Jika sistem ini dijalankan oleh pemimpin yang berkomitmen menerapkan prinsip Islam, maka keadilan ekonomi bisa terwujud. Negara tidak hanya berfungsi sebagai regulator, tetapi juga bertindak sebagai fasilitator yang memastikan distribusi kekayaan berlangsung secara merata.
Kesimpulan
Kasus pailitnya Sritex dan PHK massal ribuan karyawannya adalah cerminan dari ketidakseimbangan ekonomi yang terjadi akibat kebijakan negara yang kurang berpihak pada industri dalam negeri. Alih-alih melindungi produsen lokal, pemerintah justru lebih mempermudah masuknya produk luar negeri yang akhirnya mempersempit peluang usaha bagi industri tekstil nasional.
Dalam kapitalisme, industri besar seperti Sritex tetap rentan terhadap kebijakan ekonomi yang tidak berpihak kepada mereka. Sementara dalam sistem Islam, negara memiliki peran yang lebih aktif dalam memastikan ekonomi berjalan dengan adil dan berkelanjutan.
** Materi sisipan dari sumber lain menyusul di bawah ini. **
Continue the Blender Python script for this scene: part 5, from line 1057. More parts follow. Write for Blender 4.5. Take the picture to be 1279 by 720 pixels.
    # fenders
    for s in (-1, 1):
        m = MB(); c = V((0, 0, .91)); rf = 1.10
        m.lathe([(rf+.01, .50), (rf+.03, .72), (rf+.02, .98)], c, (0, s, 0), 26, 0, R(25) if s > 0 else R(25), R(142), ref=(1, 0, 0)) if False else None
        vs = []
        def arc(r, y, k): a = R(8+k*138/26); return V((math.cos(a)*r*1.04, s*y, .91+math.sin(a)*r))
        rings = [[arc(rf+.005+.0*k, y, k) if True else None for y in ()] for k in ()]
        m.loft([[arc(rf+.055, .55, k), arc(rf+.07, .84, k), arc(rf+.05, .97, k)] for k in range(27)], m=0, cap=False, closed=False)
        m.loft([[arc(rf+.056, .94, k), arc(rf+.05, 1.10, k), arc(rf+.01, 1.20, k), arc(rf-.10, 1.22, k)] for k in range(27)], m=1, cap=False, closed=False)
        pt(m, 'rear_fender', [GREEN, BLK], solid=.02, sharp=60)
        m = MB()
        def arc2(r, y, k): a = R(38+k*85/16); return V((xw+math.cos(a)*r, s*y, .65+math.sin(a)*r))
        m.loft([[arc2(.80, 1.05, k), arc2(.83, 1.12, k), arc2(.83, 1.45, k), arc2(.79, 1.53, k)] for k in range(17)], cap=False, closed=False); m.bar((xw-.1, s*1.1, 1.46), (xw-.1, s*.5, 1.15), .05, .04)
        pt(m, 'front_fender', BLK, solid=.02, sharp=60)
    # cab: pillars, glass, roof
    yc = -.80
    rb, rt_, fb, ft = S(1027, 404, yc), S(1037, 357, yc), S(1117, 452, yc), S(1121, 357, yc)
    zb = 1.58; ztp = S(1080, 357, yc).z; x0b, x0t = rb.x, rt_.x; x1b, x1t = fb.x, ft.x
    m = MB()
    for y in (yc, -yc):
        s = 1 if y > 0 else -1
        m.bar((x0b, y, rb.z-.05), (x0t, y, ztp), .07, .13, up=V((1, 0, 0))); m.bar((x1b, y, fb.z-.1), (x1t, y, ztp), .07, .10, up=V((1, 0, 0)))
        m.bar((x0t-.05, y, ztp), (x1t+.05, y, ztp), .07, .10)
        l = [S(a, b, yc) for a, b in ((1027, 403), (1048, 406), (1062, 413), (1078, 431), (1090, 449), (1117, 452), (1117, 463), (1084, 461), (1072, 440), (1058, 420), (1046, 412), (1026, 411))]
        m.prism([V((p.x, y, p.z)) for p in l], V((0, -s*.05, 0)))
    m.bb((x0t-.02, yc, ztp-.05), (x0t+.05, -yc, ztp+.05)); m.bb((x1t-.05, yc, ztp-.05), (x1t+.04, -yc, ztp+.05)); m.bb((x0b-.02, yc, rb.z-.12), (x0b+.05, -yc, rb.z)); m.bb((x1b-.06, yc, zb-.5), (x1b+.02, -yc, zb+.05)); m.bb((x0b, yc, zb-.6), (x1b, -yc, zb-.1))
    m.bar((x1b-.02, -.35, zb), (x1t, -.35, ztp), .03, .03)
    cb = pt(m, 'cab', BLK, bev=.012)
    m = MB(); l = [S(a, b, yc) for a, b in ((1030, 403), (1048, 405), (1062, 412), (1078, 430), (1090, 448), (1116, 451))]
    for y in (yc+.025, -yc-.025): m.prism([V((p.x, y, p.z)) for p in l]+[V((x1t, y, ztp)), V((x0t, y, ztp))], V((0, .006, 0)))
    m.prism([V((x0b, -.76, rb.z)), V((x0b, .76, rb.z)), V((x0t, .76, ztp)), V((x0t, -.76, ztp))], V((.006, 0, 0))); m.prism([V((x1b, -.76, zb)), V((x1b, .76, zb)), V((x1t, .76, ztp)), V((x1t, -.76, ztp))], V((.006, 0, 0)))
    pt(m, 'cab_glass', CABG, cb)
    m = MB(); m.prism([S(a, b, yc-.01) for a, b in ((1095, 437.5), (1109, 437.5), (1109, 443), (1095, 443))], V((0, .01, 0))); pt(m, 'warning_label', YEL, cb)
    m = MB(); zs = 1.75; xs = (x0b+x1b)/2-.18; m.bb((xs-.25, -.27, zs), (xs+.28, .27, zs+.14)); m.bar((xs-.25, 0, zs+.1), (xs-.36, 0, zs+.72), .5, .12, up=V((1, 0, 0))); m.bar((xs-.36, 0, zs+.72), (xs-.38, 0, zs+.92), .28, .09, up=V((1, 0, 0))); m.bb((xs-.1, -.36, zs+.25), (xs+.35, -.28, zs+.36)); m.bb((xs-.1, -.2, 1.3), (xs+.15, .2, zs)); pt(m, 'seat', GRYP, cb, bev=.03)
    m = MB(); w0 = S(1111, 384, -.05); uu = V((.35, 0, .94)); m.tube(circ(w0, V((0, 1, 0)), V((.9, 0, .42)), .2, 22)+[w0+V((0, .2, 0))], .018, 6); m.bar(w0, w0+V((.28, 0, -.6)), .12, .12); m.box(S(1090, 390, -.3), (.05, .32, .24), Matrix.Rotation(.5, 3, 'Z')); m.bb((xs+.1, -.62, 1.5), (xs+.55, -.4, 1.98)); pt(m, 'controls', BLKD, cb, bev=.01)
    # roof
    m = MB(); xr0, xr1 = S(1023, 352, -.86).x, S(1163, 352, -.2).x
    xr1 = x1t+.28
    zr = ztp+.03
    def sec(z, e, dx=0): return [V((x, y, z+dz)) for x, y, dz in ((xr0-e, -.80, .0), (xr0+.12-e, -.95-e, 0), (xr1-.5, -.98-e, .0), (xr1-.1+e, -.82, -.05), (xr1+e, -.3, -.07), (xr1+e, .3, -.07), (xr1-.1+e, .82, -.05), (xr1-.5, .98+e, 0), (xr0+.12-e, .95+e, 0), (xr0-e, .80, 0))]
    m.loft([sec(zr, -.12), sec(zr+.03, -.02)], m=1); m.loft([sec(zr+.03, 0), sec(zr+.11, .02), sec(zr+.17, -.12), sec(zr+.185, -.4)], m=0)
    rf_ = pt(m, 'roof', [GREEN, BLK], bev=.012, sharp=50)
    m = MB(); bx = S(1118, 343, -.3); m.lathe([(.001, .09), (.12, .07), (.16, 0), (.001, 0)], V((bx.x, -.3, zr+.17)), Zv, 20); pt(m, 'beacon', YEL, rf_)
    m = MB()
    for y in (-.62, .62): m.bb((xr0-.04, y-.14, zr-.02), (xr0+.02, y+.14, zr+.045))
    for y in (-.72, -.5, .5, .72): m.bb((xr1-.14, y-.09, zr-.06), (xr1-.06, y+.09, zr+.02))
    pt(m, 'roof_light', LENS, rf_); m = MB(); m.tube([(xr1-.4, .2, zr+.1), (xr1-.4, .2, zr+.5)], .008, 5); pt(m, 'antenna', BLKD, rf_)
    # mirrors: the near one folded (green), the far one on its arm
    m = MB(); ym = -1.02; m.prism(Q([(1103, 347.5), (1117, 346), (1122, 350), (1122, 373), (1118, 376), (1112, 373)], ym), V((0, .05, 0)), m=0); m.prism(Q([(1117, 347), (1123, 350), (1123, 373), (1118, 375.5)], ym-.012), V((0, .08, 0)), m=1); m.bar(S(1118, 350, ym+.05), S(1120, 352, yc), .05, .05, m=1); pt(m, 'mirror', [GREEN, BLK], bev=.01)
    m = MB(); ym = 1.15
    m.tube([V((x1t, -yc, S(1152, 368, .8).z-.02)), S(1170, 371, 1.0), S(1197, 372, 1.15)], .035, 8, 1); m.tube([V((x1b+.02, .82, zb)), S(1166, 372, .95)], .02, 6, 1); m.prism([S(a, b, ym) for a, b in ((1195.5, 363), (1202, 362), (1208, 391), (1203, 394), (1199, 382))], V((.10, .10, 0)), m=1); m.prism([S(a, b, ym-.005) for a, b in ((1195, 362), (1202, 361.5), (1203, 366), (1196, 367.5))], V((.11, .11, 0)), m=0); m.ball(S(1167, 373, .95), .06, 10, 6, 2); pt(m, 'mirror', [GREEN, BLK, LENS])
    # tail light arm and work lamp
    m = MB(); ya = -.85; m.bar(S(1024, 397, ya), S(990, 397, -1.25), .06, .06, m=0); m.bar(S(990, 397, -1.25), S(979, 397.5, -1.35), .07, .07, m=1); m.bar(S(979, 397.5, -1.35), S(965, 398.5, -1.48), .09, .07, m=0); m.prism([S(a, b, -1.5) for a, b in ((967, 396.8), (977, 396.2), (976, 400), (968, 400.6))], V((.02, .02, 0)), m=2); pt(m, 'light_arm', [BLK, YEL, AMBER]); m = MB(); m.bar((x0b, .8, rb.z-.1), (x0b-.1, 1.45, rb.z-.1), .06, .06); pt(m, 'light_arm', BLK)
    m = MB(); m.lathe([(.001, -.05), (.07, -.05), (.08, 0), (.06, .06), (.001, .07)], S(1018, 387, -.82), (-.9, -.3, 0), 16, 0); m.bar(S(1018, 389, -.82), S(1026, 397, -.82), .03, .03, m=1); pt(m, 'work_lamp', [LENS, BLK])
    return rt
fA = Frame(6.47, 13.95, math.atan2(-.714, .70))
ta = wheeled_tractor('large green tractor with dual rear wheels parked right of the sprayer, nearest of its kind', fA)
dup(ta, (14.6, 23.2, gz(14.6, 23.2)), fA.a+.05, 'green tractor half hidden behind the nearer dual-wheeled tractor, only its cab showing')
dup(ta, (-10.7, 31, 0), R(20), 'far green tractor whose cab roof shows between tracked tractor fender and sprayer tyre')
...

Ke depan, perlu ada evaluasi mendalam terhadap kebijakan perdagangan dan industri agar kasus seperti ini tidak kembali terulang. Negara harus lebih berpihak pada produsen lokal dan memberikan perlindungan yang cukup bagi tenaga kerja. Dengan demikian, kesejahteraan ekonomi nasional dapat terwujud secara lebih merata. Wallahualam bissawab.